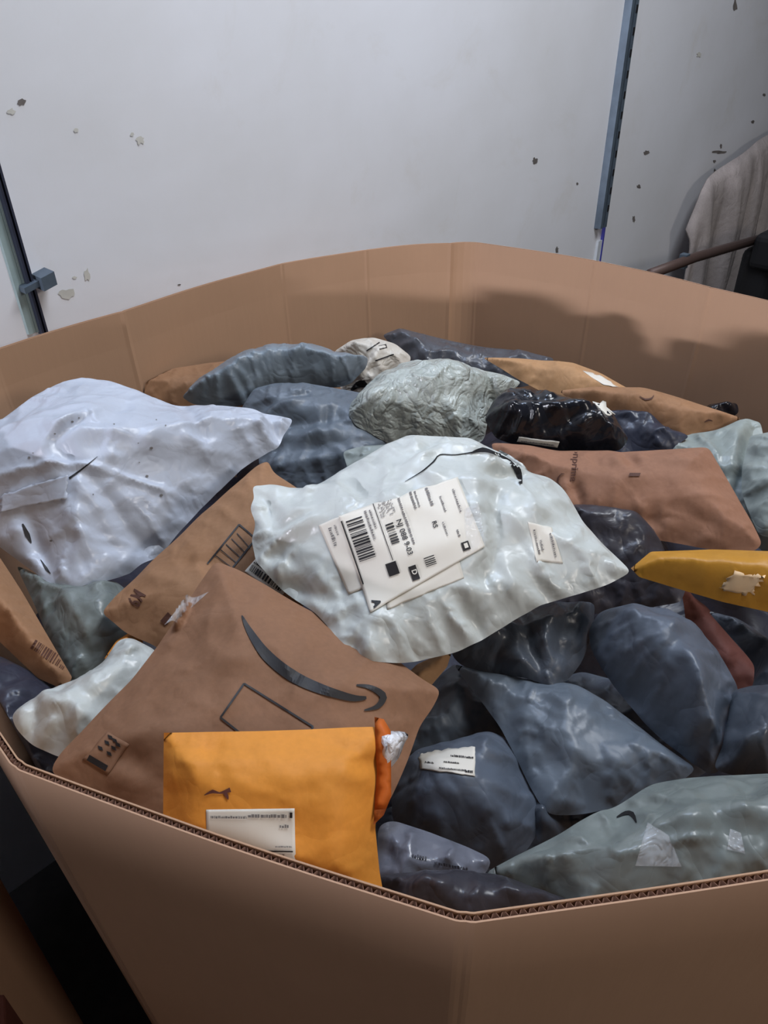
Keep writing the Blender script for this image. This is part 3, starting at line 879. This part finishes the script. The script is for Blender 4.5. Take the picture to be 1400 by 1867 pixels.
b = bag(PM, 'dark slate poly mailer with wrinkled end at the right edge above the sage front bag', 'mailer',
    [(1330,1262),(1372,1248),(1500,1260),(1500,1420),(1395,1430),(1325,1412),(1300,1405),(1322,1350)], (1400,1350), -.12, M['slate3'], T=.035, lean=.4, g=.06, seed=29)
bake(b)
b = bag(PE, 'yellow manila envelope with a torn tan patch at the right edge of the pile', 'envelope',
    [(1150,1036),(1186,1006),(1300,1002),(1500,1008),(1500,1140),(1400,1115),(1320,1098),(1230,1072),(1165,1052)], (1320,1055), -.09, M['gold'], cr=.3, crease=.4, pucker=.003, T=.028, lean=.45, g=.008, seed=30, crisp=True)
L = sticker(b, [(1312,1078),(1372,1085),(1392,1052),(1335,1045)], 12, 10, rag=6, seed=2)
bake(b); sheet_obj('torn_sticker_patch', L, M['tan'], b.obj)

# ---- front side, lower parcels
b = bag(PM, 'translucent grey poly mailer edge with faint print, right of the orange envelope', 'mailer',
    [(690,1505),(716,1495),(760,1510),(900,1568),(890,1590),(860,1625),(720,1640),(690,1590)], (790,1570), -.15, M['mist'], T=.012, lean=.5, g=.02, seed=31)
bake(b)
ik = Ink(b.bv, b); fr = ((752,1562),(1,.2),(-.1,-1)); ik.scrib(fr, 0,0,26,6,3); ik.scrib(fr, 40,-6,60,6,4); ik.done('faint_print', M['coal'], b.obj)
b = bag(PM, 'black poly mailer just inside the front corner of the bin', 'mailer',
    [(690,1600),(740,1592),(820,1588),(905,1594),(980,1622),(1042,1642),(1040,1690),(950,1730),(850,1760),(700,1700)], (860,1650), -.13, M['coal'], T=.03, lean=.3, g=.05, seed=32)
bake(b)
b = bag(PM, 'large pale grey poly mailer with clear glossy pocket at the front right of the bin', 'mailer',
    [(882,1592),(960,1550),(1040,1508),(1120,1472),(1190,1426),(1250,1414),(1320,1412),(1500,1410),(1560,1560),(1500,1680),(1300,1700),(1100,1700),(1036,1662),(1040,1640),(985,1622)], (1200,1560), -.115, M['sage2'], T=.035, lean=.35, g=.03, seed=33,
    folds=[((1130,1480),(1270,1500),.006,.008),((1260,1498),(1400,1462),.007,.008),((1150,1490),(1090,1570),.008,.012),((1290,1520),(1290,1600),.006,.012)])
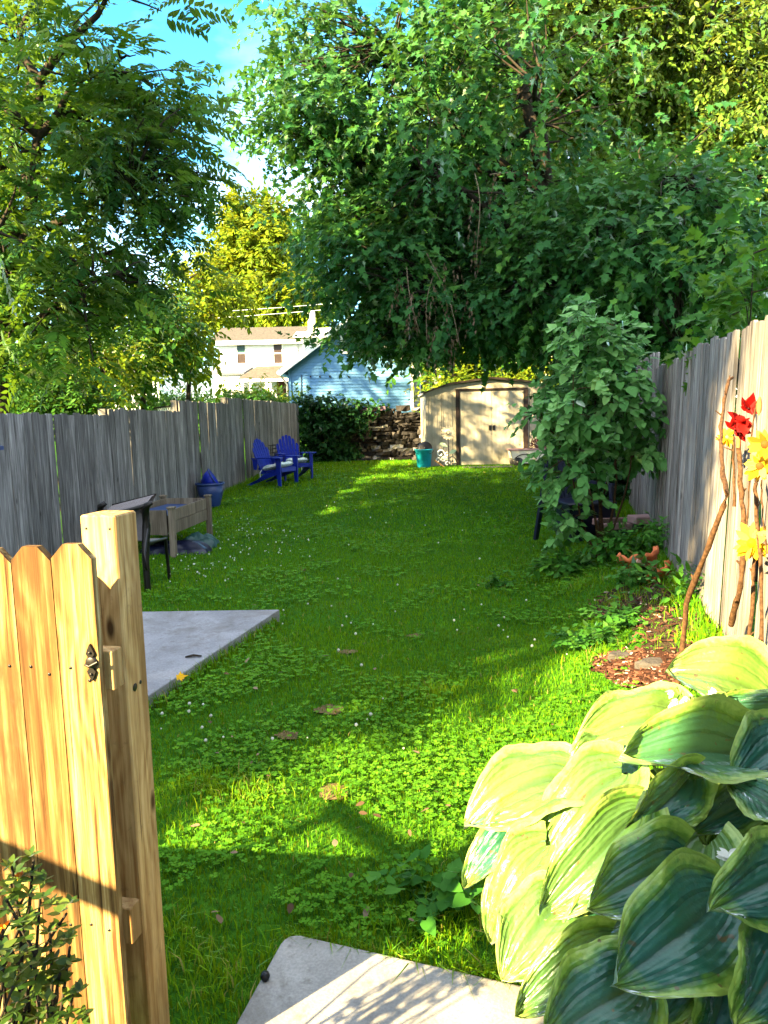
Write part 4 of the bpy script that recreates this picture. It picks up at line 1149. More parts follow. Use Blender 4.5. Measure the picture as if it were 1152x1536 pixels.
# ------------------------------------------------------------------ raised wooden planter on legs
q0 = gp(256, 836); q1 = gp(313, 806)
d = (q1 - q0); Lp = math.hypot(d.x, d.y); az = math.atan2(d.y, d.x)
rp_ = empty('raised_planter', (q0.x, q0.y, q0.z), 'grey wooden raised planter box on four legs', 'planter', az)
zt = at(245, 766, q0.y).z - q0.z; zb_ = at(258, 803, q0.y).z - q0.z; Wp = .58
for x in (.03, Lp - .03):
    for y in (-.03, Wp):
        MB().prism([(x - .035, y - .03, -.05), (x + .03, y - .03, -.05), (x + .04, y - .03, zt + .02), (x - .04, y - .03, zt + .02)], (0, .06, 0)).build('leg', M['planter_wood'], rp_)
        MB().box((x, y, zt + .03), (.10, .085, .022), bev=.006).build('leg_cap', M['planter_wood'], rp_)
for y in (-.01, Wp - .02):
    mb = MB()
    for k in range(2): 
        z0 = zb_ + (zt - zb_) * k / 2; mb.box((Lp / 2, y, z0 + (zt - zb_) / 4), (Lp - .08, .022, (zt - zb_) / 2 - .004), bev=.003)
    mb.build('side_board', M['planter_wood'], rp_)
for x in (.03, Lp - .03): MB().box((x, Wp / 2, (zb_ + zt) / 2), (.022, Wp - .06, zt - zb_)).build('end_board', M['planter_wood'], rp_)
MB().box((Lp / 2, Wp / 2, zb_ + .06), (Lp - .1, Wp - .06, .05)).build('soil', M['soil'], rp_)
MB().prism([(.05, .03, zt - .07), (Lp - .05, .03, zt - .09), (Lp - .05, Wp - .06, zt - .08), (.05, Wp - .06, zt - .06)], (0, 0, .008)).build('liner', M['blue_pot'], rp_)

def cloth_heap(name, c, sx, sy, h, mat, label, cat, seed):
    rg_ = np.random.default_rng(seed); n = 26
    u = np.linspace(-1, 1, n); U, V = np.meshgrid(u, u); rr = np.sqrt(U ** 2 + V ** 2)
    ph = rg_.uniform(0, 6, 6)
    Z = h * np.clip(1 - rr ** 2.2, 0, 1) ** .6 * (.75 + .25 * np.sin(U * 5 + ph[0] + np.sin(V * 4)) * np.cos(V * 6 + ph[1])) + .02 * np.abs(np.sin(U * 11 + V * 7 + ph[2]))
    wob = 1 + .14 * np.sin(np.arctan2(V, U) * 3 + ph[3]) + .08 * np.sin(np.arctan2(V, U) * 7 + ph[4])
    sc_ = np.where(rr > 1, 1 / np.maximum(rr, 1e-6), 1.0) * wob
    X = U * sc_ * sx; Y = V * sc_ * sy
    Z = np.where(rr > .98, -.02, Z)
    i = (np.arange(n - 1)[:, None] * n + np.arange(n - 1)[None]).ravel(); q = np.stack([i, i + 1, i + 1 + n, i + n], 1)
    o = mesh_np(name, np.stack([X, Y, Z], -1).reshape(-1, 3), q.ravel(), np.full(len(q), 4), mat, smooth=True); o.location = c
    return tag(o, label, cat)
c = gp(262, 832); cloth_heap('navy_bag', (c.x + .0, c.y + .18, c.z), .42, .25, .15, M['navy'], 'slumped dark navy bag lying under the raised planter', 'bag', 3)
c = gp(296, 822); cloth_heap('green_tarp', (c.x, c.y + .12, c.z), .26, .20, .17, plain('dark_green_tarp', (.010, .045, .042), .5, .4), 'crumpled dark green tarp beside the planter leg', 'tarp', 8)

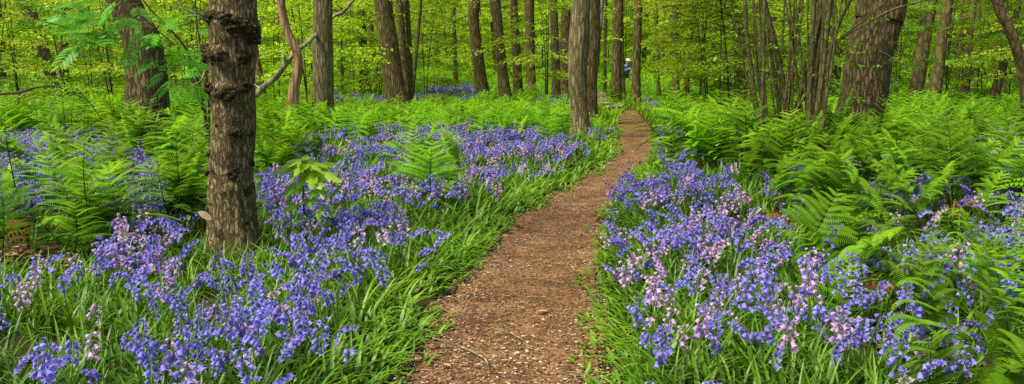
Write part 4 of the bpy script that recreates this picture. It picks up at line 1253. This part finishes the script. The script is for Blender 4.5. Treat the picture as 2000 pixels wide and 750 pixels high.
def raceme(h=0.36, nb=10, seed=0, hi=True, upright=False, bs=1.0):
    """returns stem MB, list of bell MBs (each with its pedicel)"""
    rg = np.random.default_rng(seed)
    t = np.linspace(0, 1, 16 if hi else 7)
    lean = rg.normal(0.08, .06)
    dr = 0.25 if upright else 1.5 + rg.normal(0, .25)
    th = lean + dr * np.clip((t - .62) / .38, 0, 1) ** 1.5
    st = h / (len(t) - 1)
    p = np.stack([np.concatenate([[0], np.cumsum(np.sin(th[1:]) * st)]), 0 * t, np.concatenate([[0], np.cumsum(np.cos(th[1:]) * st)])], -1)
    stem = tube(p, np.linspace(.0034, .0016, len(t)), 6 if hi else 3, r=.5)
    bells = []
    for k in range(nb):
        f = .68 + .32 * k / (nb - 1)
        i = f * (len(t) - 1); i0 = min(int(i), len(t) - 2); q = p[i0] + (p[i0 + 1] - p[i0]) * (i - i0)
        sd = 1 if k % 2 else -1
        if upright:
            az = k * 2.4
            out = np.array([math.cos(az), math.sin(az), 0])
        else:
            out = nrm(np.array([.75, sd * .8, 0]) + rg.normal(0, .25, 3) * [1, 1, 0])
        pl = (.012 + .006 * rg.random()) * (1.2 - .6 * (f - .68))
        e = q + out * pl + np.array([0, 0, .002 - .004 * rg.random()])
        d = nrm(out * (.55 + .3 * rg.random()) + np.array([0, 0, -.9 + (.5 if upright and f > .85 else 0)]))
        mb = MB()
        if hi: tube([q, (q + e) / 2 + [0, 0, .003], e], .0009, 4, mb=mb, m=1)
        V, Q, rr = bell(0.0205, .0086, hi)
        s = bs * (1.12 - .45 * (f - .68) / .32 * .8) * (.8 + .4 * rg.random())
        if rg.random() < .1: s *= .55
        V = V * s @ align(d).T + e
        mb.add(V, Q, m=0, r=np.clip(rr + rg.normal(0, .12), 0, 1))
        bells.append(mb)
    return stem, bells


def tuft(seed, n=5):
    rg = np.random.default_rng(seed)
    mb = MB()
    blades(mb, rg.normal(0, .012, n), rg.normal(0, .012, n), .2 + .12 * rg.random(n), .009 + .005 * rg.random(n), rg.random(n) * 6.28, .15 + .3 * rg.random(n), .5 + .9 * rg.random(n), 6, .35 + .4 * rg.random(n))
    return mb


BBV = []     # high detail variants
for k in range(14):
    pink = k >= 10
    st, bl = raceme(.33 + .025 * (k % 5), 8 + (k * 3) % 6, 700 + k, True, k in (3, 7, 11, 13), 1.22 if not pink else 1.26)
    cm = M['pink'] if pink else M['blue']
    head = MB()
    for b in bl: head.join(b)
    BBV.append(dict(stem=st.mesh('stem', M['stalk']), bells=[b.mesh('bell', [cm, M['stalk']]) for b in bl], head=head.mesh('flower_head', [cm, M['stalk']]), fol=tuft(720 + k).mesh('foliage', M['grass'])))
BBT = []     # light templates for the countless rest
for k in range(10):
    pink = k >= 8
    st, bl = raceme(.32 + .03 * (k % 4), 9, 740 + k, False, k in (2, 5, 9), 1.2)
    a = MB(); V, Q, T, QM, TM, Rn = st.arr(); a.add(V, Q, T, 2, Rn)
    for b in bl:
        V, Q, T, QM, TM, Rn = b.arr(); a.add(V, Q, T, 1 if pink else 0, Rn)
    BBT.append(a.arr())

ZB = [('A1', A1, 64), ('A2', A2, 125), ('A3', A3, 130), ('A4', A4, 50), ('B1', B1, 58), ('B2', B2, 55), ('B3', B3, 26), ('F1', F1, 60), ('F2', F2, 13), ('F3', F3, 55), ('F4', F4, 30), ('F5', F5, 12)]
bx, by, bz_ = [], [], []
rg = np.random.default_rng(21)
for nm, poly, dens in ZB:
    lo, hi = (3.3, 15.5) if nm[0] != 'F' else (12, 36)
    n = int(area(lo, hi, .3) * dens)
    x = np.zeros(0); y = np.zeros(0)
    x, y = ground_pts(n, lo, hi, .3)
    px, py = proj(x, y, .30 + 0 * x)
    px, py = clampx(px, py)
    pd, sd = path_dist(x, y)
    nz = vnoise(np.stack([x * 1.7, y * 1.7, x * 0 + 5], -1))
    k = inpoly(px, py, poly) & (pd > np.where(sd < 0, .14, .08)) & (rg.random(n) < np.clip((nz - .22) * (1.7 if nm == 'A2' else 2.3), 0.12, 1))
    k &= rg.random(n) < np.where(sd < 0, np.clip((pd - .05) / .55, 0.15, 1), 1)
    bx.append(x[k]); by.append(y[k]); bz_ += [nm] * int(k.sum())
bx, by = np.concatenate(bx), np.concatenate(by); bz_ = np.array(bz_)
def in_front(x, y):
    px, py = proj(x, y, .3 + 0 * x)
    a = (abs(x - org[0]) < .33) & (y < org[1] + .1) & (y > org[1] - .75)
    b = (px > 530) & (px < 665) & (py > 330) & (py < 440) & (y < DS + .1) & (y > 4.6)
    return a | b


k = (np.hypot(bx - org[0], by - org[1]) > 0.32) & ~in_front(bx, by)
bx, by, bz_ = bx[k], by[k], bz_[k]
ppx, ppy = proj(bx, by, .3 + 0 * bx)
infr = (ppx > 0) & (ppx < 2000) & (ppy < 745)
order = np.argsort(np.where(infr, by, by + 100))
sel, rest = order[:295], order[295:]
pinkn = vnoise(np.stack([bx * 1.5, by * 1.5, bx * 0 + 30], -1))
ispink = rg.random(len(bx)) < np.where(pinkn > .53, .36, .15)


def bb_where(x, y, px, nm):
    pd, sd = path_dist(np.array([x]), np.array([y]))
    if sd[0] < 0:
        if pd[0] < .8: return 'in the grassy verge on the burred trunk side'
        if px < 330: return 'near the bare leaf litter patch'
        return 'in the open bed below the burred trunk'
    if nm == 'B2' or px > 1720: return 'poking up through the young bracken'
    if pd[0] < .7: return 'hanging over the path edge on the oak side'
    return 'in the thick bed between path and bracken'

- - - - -

» **Exercise goal**:
Go through the data above and find the lines with the word "high". Copy each of those lines.

» **Completed task**:
Write part 4 of the bpy script that recreates this picture. It picks up at line 1253. This part finishes the script. The script is for Blender 4.5. Treat the picture as 2000 pixels wide and 750 pixels high.
BBV = []     # high detail variants